DSP is more kindred with electrical engineering than with computer science, how ever there are topics of DSP like MP3 encoding, JPEG compression and sound analysis can be understood by a computer engineer (with a previous strong math background in Z transform and Fourier series).

For a BS in computer science that only have very basic knowledge in electronic, is there a way to name that kind of specialization in DSP? I.e. someone who is looking to create DSP algorithms that can be run from a computer but not looking to implement them in a custom piece of hardware.

My question is mostly related for a computer science student who wants to apply for a master degree in an international university (no knowledge in analogic circuits, hardware description languages or microprocessors)

Would applied math, be a better approach??


2 Answers 2


DSP is a domain mixed between EE/CE and Math/CS.
Hardware must be built, but also software written.

Some CS programs do touch DSP at the software level. An applied math program would touch even more the algorithmic side, since pretty much all DSP techniques are based on certain mathematical areas such as Fourier analysis, Complex analysis and Numerical analysis. An EE program might have a specialisation on DSP, covering both the hardware and software sides but at a more "applied", less "proof mathematical" level, than what mathematics programs do.

The field is that wide though that it might also be better to focus on only one thing and do it well, rather than think in a "jack of all trades" way, i.e. too broadly. That is, if your interest is in software and mathematics, then focus on those. If your interest is in hardware, then focus on that. Applied math is sort of a middle ground. It's both theoretical, but it will lack practice such as electronics design, even if it'd give you conceptual tools for understanding electromagnetism and digital logic.


I'm not sure how much math or dsp you already know but I can give my 2 cents. :)

I think there are many of us interested in signal processing but find the initial entry barrier quite difficult. Most books or information on the topic dive straight into complex mathematics and makes it difficult to focus on a starting point. I'm interested in audio dsp and am preparing for a Msc on the subject.

This book is the best I (and many others) have found who try to access dsp with a computer science or software engineering degree.

The Scientist and Engineer's Guide to Digital Signal Processing By Steven W. Smith, Ph.D.

You can get the print book on amazon, but the whole book is online as a PDF, with downloadable chapters.
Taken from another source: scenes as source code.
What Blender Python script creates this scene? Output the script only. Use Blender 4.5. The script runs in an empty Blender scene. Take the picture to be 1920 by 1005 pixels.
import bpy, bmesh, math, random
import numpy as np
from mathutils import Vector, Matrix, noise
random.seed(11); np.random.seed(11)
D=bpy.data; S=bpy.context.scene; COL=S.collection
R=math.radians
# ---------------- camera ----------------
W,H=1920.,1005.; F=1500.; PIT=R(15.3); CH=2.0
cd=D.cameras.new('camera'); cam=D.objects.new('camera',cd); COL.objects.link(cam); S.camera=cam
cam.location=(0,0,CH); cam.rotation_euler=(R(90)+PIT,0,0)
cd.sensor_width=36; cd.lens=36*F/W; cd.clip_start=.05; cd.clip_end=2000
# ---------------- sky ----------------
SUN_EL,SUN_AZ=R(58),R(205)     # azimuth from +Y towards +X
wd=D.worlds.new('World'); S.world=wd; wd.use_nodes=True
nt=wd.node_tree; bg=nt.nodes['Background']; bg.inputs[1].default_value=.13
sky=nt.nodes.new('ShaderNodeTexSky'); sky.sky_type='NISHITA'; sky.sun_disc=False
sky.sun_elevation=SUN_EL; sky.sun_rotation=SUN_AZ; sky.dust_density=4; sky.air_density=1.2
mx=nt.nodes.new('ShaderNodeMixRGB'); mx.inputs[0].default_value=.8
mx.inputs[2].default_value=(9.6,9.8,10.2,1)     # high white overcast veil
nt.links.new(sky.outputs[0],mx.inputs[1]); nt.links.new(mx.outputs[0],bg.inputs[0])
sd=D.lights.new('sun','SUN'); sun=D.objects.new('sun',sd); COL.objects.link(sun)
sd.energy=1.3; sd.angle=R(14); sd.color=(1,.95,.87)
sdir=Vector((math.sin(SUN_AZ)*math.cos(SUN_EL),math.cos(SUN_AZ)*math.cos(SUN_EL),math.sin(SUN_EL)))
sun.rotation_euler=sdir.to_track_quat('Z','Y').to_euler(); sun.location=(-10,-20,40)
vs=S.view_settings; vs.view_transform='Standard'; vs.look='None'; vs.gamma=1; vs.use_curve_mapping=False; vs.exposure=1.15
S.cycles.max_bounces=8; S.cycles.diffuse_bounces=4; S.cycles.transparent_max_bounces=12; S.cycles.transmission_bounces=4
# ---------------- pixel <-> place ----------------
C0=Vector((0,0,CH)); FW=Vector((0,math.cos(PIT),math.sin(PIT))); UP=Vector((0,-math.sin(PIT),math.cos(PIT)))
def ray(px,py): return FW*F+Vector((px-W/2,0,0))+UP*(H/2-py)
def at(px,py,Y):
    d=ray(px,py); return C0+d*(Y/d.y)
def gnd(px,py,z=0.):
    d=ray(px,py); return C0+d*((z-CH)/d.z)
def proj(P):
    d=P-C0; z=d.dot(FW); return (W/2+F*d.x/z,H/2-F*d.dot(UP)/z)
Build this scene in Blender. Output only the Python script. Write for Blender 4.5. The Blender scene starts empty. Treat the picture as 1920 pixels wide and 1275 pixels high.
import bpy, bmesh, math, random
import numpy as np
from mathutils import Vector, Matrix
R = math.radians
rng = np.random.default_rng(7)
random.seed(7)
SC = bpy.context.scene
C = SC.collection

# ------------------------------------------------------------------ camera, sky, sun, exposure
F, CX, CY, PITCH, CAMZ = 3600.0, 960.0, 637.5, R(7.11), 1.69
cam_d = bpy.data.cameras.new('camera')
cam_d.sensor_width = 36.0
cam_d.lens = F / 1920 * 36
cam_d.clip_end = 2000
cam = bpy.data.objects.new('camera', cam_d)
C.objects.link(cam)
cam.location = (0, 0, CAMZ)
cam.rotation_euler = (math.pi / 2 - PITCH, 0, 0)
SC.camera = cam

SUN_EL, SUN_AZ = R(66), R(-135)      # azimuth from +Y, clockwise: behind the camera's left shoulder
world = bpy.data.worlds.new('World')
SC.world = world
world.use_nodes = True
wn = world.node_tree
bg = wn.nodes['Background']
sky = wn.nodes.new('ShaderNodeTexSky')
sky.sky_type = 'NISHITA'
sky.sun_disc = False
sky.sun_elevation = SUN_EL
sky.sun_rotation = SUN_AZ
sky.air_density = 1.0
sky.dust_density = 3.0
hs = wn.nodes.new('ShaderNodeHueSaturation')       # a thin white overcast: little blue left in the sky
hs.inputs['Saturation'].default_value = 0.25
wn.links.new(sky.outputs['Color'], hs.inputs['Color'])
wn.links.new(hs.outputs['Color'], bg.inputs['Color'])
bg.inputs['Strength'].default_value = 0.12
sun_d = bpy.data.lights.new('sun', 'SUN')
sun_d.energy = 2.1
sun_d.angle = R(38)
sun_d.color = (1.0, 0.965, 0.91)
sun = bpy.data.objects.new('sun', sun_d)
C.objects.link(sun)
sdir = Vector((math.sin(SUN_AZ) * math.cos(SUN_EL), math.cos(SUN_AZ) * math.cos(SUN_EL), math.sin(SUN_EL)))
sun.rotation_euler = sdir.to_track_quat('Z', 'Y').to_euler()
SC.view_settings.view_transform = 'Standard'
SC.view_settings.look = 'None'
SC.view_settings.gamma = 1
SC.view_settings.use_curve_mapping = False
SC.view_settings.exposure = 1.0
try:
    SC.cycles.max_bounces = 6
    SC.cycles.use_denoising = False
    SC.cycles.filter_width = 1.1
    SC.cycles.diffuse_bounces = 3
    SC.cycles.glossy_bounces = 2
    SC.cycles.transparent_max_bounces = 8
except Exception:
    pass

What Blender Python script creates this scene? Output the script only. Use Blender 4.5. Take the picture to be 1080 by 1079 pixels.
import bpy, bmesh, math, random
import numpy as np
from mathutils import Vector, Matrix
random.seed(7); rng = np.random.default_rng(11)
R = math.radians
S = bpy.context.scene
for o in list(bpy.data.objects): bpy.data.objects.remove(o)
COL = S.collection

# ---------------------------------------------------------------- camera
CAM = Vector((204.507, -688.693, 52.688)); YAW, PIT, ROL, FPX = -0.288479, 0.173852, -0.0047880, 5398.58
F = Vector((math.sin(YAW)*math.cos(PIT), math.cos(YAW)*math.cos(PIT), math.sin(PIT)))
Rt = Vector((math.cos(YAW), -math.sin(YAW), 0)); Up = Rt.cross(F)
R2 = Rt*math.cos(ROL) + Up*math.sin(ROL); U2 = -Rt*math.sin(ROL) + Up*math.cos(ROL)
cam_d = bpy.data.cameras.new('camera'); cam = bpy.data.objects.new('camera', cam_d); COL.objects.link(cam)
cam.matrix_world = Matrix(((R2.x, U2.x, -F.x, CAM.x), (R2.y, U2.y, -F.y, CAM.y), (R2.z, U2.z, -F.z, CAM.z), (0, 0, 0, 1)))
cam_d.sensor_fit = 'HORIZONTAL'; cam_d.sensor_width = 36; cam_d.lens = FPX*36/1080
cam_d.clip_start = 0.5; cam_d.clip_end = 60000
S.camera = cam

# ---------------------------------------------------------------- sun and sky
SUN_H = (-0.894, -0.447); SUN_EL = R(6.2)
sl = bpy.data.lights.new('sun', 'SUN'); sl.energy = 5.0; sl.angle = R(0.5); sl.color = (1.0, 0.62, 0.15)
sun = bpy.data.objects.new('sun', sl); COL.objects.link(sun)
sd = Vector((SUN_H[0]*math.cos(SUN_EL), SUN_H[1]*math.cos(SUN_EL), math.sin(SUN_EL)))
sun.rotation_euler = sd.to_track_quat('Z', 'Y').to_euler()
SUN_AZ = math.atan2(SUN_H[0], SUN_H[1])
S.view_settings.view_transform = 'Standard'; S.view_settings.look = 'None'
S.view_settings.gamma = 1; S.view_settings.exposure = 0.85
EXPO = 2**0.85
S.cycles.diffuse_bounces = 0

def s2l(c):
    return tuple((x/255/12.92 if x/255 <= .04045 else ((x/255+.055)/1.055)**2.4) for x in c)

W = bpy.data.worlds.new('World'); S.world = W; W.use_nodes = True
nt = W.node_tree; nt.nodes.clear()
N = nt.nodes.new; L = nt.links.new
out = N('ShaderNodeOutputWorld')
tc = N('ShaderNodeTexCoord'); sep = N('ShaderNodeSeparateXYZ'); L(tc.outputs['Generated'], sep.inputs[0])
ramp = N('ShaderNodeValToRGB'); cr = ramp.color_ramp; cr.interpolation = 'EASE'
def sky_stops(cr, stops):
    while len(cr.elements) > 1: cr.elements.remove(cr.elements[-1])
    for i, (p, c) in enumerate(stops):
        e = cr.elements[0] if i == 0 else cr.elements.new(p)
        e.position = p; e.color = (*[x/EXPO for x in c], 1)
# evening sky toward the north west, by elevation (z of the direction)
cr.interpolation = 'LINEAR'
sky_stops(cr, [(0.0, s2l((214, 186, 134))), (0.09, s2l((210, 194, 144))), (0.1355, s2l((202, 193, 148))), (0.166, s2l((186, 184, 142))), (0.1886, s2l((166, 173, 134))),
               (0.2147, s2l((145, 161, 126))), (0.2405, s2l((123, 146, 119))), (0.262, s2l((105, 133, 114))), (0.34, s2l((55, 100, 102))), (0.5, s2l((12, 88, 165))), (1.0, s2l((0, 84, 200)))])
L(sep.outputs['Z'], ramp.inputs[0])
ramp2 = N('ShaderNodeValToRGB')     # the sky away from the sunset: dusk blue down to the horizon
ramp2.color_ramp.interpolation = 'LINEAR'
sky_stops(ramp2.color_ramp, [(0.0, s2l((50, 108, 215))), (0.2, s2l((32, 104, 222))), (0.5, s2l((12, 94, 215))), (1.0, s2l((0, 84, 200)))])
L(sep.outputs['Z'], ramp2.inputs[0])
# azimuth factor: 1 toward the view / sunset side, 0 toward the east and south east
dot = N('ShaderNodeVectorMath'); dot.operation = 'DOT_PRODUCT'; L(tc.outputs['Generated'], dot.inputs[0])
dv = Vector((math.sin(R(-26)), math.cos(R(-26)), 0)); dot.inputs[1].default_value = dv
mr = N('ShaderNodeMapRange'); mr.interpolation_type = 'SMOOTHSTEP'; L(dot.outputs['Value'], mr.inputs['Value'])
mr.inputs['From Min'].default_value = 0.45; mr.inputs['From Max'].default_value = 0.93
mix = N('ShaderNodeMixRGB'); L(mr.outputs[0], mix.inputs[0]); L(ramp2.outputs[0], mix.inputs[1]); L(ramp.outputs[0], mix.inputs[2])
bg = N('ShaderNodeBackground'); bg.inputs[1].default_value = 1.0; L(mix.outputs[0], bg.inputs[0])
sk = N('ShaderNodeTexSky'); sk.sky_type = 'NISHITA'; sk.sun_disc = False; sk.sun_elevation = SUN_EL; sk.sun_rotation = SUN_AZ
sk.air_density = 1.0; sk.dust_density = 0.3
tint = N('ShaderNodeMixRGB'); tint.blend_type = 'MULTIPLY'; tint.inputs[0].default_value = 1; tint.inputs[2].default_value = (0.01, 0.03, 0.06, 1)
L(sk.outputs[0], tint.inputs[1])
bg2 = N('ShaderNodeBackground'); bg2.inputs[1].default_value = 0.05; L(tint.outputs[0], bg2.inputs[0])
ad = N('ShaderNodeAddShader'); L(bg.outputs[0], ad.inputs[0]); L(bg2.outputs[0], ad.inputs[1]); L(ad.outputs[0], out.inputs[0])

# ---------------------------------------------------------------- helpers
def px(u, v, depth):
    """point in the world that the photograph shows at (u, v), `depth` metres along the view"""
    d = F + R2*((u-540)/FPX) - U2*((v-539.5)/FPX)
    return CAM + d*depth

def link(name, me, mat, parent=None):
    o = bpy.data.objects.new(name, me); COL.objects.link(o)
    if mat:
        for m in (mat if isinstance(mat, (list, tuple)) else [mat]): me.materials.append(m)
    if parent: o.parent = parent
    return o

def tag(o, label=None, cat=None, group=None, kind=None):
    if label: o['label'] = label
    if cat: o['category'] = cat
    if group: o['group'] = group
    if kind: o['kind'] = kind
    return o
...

It explains things practically with an applied approach. The topic is still complex, but without the mysterious mathematics.

Along with that you will need to learn Trignometry, Calculus and Complex Analysis. This is a great resource to get a quick overview of the math and core concepts of dsp.

Digital Signal Processing: Instant Access

From what I have experiened from audio coding and audio dsp, is that the dsp is tough, but it's also tricky to get the underlying system working. Deploying C code to custom hardware isn't that difficult, unless you want to add chip specific assembly code.